University Place Development Plan Set Back

By William E. McKibben

Harvard's community relations department should have expected it; everything was going much too easily.

The University Place condominium/office complex--often touted as a model of Harvard-community cooperation--hit its first serious snag last week when the city's Historical Commission voted to designate two buildings scheduled for demolition as "historically significant."

The designation, made at the request of more than 50 neighbors, blocks destruction of the two buildings--134 Mt. Auburn St. and 3 Mt. Auburn Place--for at least six months, well past the March 1 date slated for the start of construction on the $25 million project.

If work is to begin before that time, some compromise will have to be worked out; either the buildings will be moved to some other site, or construction plans will be altered to leave them intact.

"I don't think it will affect the timing, but how it will affect the nature of the project remains to be discussed," Jack Griefen, a Boston partner of Gerlad Hines Co., the company building the complex under contract to Harvard, said yesterday.

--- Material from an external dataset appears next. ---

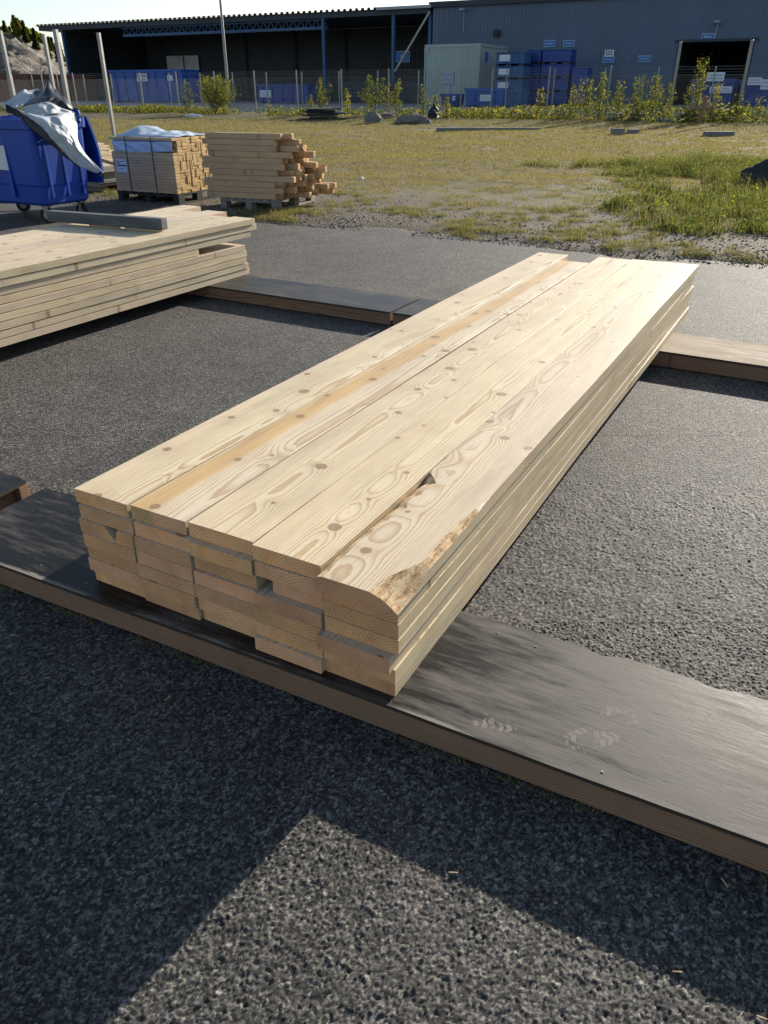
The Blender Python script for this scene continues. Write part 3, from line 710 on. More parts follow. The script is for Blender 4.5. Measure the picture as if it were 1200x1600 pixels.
# grey bar and thin sticks lying on the pile
zt_l = BH + 8 * LP + LT
pb0, pb1 = on_z(75, 349, zt_l), on_z(254, 363, zt_l)
v = (pb1 - pb0); rz = math.atan2(v.y, v.x)
mb = MB().box(0, v.length, 0, .075, 0, .083, c=.005)
o = mb.build('timber_bar', M['grey_bar'], None, pb0 + Vector((0, 0, .014)), rz); tag(o, 'dark grey weathered square timber lying across the left plank pile', 'timber bar')
for k, (x, sk, ln) in enumerate(((.78, -.04, .36), (.42, .03, .3))):
    o = MB().box(0, ln, 0, .022, 0, .012, c=.0015).build('stick', M['pine_dull'], None, pb0 + Matrix.Rotation(rz, 3, 'Z') @ Vector((x, .012, .0005)), rz + sk)
    tag(o, ['thin brown stick poking out past the end of the grey timber', 'thin pale stick under the middle of the grey timber'][k], 'stick', 'sticks on the left pile')

# ================================================================== BLUE WHEELED BIN AND ITS TARPAULIN
def bin_build():
    cor = Vector((-4.29, 10.31, 0)); rz = R(-27.5)            # local x to the right end, y away
    e = empty('wheeled_bin', cor, rz); tag(e, 'large blue plastic wheeled bin standing behind the left plank pile', 'bin')
    L, D = 1.36, .76; zb, zt_ = .21, 1.2
    # tapered body with rounded corners, outset rim and recessed end panel
    def ring(z, grow, r=.07):
        x0, x1, y0, y1 = -L - grow, grow, -grow, D + grow; pts = []
        for cx, cy, a0 in ((x1 - r, y0 + r, -90), (x1 - r, y1 - r, 0), (x0 + r, y1 - r, 90), (x0 + r, y0 + r, 180)):
            for k in range(5):
                a = R(a0 + 22.5 * k); pts.append((cx + r * math.cos(a), cy + r * math.sin(a), z))
        return pts
    levels = [(zb, -.03), (zb + .03, 0.0), (zb + .22, .012), (zb + .25, .02), (.75, .035), (1.08, .05), (1.09, .075), (1.2, .08), (1.2, .045), (1.06, .02), (.5, -.02), (.26, -.03)]
    V = []; [V.extend(ring(z, g)) for z, g in levels]; n = 20
    Fs = [(i * n + j, i * n + (j + 1) % n, (i + 1) * n + (j + 1) % n, (i + 1) * n + j) for i in range(len(levels) - 1) for j in range(n)]
    Fs += [tuple(range(n - 1, -1, -1)), tuple(range((len(levels) - 1) * n, len(levels) * n))]
    MB().add(V, Fs).build('body', M['blue'], e, smooth=False)
    for y in (.12, .38, .64):                                 # ribs on the end, and on the long side
        MB().box(.018, .046, y - .02, y + .02, .3, 1.06, c=.008).build('rib', M['blue'], e)
    for x in (-.95, -.5):
        MB().box(x - .03, x + .03, -.05, -.02, .3, 1.06, c=.008).build('rib', M['blue'], e)
    MB().tube((.06, .2, .98), (.06, .56, .98), .016).build('lift_bar', M['blue'], e)
    # lid thrown open, hanging behind the far long side
    V = []; Fs = []
    n = 9
    for i in range(n):
        a = i / (n - 1); z = 1.21 - .80 * a; y = D + .085 + .09 * math.sin(a * 2.6) + .05 * a
        V += [(-L - .05, y, z), (.06, y, z), (.06, y + .035, z - .005), (-L - .05, y + .035, z - .005)]
    for i in range(n - 1):
        for j in range(4): Fs.append((i * 4 + j, i * 4 + (j + 1) % 4, i * 4 + 4 + (j + 1) % 4, i * 4 + 4 + j))
    Fs += [(3, 2, 1, 0), tuple(range(4 * n - 4, 4 * n))]
    MB().add(V, Fs).build('lid', M['blue'], e)
    # notice on the long side, scuffs as worn patches
    MB().box(-.78, -.48, -.052, -.047, .62, .9).build('notice', M['white'], e)
    for x, y in ((-.12, .1), (-.1, D - .1), (-L + .12, .1), (-L + .12, D - .1)):
        w_ = empty('castor', (x, y, 0)); w_.parent = e
        mb = MB(); mb.tube((0, -.022, .09), (0, .022, .09), .09, n=20); mb.build('tyre', M['rubber'], w_)
        mb = MB(); mb.tube((0, -.026, .09), (0, .026, .09), .045, n=14); mb.build('hub', M['galv'], w_)
        mb = MB()
        mb.box(-.045, .045, -.05, .05, .188, .206); mb.add([(-.035, -.034, .188), (.035, -.034, .188), (.015, -.034, .08), (-.015, -.034, .08), (-.035, -.029, .188), (.035, -.029, .188), (.015, -.029, .08), (-.015, -.029, .08)], [(0, 1, 2, 3), (7, 6, 5, 4), (0, 4, 5, 1), (2, 6, 7, 3), (1, 5, 6, 2), (3, 7, 4, 0)])
        mb.add([(-.035, .029, .188), (.035, .029, .188), (.015, .029, .08), (-.015, .029, .08), (-.035, .034, .188), (.035, .034, .188), (.015, .034, .08), (-.015, .034, .08)], [(0, 1, 2, 3), (7, 6, 5, 4), (0, 4, 5, 1), (2, 6, 7, 3), (1, 5, 6, 2), (3, 7, 4, 0)])
        mb.build('fork', M['galv'], w_)
        w_.rotation_euler = (0, 0, random.uniform(-.5, 1.2))
    return e
BIN = bin_build()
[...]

Griefen explained that the blueprints may be redrawn to "allow us to work around the problem."

In the meantime, Griefen and Harvard officials said, negotiations with neighbors will continue in an effort to head off problems.

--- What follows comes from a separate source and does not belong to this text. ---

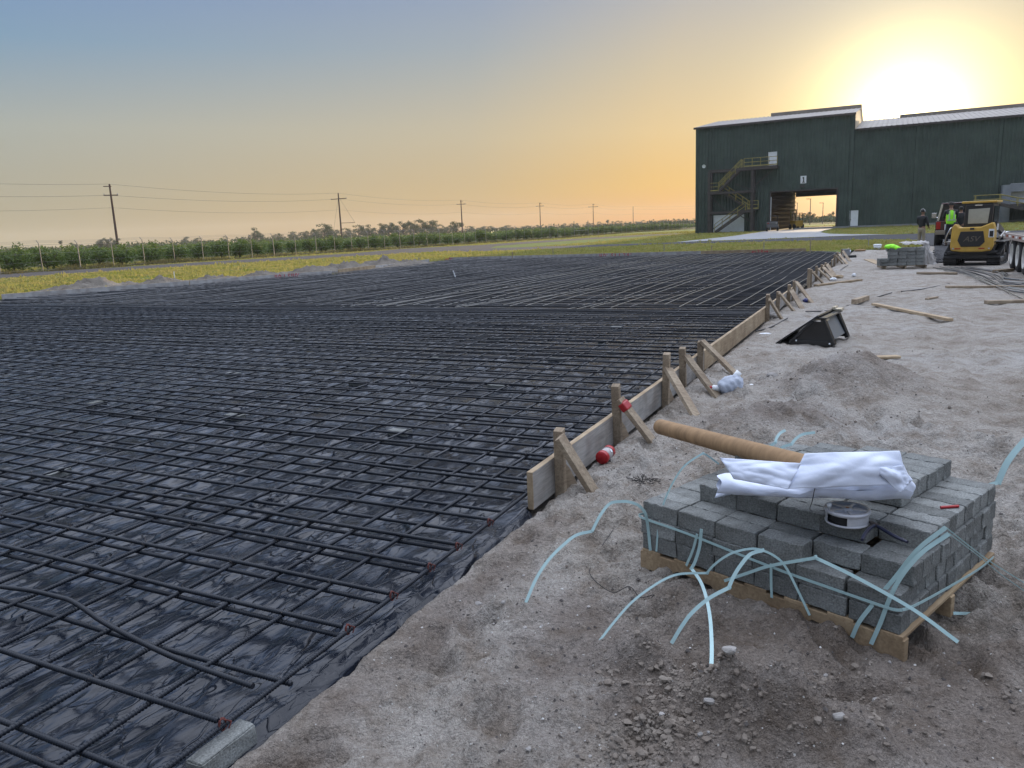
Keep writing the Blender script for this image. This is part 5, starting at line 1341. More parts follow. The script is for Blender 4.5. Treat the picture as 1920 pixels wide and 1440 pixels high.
strap(arc([(1385, 410), (1384, 360), (1390, 325), (1408, 306)], YB - .15, YB - .15), 'little upright strap tip at the right end of the white sheet', w=.018)
YR = 3.75
strap(arc([(1683, 550), (1710, 480), (1745, 435), (1790, 418), (1812, 420)], YR, YR), 'forked pale strap rising at the right back corner of the stack', w=.022)
strap(arc([(1795, 420), (1830, 340), (1865, 285), (1920, 222), (1990, 160)], YR, YR + .05), 'broad blue strap sticking up at the right edge of the picture', w=.034)
strap([RFp(1585, 1035, .03), RFp(1700, 1036, .06), RFp(1800, 1025, .10), RFp(1930, 1008, .13)], 'strap lying level from the right foot of the stack to the picture edge', w=.014)

# white plastic sheet rolled up on top, on its cardboard core
M_SHEET = mat('white_film', (.64, .70, .84), .42, spec=.5, bump=.25, bscale=9, bdist=.02)
M_CARD = mat('cardboard', (.29, .185, .10), .8, spec=.25, var=.22, vscale=3.5, stretch=(4, 4, .8))
zt5 = BZ0 + 5 * CO
wa = TPp(475, 420, zt5 + .045); wb_ = TPp(1370, 440, zt5 + .05)
axd = (wb_ - wa); axL = axd.length; axd.normalize(); sdv = Vector((axd.y, -axd.x, 0))   # towards the camera
ws = thing('white_sheet', 'crumpled white plastic sheet bundled on top of the brick stack', 'plastic sheet', (wa.x, wa.y, zt5))
nu, nv = 70, 44; Xa = np.zeros((nu, nv + 1)); Ya = Xa.copy(); Za = Xa.copy()
for a in range(nu):
    u = a / (nu - 1)
    hgt = float(np.interp(u, [0, .05, .2, .42, .5, .62, .8, .95, 1], [.075, .085, .065, .075, .135, .145, .145, .135, .09]))
    dep = float(np.interp(u, [0, .1, .3, .5, .7, .9, 1], [.05, .08, .09, .13, .15, .13, .08]))
    for b in range(nv + 1):
        t = 2 * math.pi * b / nv; ct, st_ = math.cos(t), math.sin(t)
        k = 1 + .20 * float(np.abs(perlin(u * 4.0 + .5 * math.sin(t), t * .8 + u * 2, 21))) + .05 * float(np.abs(perlin(u * 11, t * 1.6 + u * 5, 22))) - .08
        lx = ct * dep * k; lz = hgt * .5 + (abs(st_) ** .8 * math.copysign(1, st_)) * hgt * .5 * k
        if lz < .004: lz = .004
        p = axd * (axL * (u + .012 * math.sin(t * 3))) + sdv * lx + Vector((0, 0, lz)); Xa[a, b], Ya[a, b], Za[a, b] = p
grid_mesh('roll', Xa, Ya, Za, M_SHEET, ws, smooth=True)
def flap(c00, c10, c11, c01, bulge, seed, nm, n=22, th=0):
    cs = [Vector(c) - ws.location for c in (c00, c10, c11, c01)]; X = np.zeros((n, n)); Y = X.copy(); Zz = X.copy()
    for a in range(n):
        for b in range(n):
            u, v = a / (n - 1), b / (n - 1); p = cs[0].lerp(cs[1], u).lerp(cs[3].lerp(cs[2], u), v)
            q = bulge * math.sin(math.pi * u) * math.sin(math.pi * v) + .034 * (float(np.abs(perlin(u * 1.7 + seed, v * 1.2 + u * .8, seed))) - .15) + .010 * float(np.abs(perlin(u * 3.2 + v * 1.5, v * 2.2 - u * 2, seed + 3)))
            p = p + sdv * q + Vector((0, 0, q * .5)); X[a, b], Y[a, b], Zz[a, b] = p
    o = grid_mesh(nm, X, Y, Zz, M_SHEET, ws); s_ = o.modifiers.new('solid', 'SOLIDIFY'); s_.thickness = .002; return o
yc = (wa.y + wb_.y) / 2
fr = lambda zx, zy, k: (TPp(zx, zy, zt5 + k))
yfront = (wa + axd * axL * .7 + sdv * .17).y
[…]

Harvard and Hines apparently had not anticipated problems with the demolition of the buildings; plans circulated among neighborhood leaders in the last six months showed the new development on top of the site of the two 19th century homes.

But Laurence Wylie, Dillon Professor of the Civilization of France Emeritus and a leader of the fight to block the demolitions; said in a letter to The Crimson this week that "ordinary citizens had no chance of being [aware] of Harvard's plans until the demolition notice went up.

"Just offhand, it is not clear to an ordinary person how this tremendous complex must await the destruction of these two little buildings."